The cinematography by Karl Freund is totally amazing. There are not astonishing tricks, just consistent, brilliant framing and lighting, scene after scene. (If only he had shot Dracula--oh, he did! Yes...check that out, too.) 1920s German Expressionist films find a true expression here (not Caligari, for sure, but a high water mark for American movies of the time). Simple things like shadows and angles, of course, but also moving camera in subtle ways (the camera falling slightly when approaching someone in a window, for example). Completely first rate.
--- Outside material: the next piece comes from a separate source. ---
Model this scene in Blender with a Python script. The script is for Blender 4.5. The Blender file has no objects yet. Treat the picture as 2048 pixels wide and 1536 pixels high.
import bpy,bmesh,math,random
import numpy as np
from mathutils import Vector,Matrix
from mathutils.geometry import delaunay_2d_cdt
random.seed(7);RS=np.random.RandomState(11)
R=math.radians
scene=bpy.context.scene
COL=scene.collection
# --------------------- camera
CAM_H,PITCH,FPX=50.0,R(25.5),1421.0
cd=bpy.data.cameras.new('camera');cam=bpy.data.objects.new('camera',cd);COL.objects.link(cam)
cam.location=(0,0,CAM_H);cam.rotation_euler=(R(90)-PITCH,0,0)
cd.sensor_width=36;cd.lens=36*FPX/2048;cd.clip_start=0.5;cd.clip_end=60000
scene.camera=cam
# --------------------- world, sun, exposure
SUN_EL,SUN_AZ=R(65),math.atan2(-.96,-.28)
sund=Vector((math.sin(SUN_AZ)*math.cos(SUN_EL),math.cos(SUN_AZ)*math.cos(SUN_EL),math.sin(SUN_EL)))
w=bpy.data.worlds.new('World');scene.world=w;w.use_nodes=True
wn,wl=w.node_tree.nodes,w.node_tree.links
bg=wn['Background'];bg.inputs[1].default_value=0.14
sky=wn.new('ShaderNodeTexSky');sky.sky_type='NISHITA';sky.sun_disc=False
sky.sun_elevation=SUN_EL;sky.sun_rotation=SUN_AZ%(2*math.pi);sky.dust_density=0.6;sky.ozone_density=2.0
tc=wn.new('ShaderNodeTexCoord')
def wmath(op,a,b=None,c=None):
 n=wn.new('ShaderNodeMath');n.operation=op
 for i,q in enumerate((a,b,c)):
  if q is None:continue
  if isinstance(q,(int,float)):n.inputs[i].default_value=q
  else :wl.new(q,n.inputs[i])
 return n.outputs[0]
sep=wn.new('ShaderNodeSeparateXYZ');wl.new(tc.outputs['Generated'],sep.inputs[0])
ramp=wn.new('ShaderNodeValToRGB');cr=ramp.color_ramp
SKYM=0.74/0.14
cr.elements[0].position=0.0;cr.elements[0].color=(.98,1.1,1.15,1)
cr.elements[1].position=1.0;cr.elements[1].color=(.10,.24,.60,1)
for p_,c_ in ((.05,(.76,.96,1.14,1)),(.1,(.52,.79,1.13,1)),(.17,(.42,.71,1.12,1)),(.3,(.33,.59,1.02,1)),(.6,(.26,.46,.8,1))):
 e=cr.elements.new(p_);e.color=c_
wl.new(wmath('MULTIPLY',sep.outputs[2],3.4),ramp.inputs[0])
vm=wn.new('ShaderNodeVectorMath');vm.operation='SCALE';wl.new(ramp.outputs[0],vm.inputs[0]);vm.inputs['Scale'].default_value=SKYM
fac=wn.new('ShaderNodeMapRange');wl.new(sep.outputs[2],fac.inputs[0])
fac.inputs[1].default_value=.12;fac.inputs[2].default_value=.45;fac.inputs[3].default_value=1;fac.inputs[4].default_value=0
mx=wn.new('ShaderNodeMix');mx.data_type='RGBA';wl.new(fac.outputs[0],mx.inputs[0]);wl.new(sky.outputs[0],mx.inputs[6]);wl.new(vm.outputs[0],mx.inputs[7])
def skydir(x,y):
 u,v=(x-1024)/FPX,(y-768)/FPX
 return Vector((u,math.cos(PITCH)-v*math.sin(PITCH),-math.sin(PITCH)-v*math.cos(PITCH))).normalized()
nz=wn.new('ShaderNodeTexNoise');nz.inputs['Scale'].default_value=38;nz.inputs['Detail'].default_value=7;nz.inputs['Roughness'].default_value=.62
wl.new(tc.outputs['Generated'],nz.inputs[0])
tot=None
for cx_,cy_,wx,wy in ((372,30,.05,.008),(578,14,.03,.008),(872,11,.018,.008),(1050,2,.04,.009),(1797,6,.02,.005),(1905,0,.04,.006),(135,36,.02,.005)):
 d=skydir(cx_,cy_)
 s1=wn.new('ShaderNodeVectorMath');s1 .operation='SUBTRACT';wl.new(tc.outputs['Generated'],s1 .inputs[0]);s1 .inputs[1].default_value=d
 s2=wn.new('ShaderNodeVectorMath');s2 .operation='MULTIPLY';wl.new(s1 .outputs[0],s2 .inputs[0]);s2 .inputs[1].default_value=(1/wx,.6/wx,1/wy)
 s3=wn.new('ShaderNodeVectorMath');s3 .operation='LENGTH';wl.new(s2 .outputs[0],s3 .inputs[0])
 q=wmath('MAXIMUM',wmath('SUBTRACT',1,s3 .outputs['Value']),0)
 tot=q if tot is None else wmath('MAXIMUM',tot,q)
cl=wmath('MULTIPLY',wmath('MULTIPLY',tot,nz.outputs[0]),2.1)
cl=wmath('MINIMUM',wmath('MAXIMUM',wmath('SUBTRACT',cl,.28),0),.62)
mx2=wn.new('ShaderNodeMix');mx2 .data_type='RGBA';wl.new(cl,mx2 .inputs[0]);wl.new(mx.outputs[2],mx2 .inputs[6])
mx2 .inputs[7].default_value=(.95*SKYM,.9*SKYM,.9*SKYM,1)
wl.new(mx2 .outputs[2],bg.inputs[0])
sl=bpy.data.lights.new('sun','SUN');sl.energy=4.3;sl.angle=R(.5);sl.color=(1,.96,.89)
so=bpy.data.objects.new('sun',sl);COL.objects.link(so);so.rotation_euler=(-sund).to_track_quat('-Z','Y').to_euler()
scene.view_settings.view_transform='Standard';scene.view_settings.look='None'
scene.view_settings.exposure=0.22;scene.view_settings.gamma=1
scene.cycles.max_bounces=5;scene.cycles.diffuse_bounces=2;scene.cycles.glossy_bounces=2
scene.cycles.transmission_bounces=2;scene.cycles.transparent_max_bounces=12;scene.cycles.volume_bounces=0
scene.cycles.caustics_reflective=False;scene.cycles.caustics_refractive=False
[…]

It's common in these movies to have eccentric villains, grotesque monsters, and Gothic settings with wild special effects. And to have the common person as a balance to all this madness. These apply a little comic relief but in a silly way from our perspective. (The "common" person at the time in other movies was far more vivid and timeless, like Crawford or Cagney, but that would overwhelm the villains as well as the budget). In this case, one of the common folk is a resourceful doctor, and this search for the bad guy takes on a larger role than in the other monster movies.

The movie isn't a sparkling masterpiece. The acting throughout (even by Lugosi, really) isn't always spot on, but it works overall, and is consistent. There is a comic moment near the end (when we are most anxious for action) where the character have an argument in different languages, and it's so perky I'm assuming they felt they couldn't take it out, but it doesn't advance the plot. It does deal with Logosi's characteristic odd accent. And for fun, there is an anachronism, half an hour in, when a bicycle rides through the little town, decades before they were made like that.

It won't matter if you don't believe in evolution. The movie plays loose with the concept, and Dr. Mirakle says at one point, with his beady eyes: "Do you think your little candle can outshine the truth?"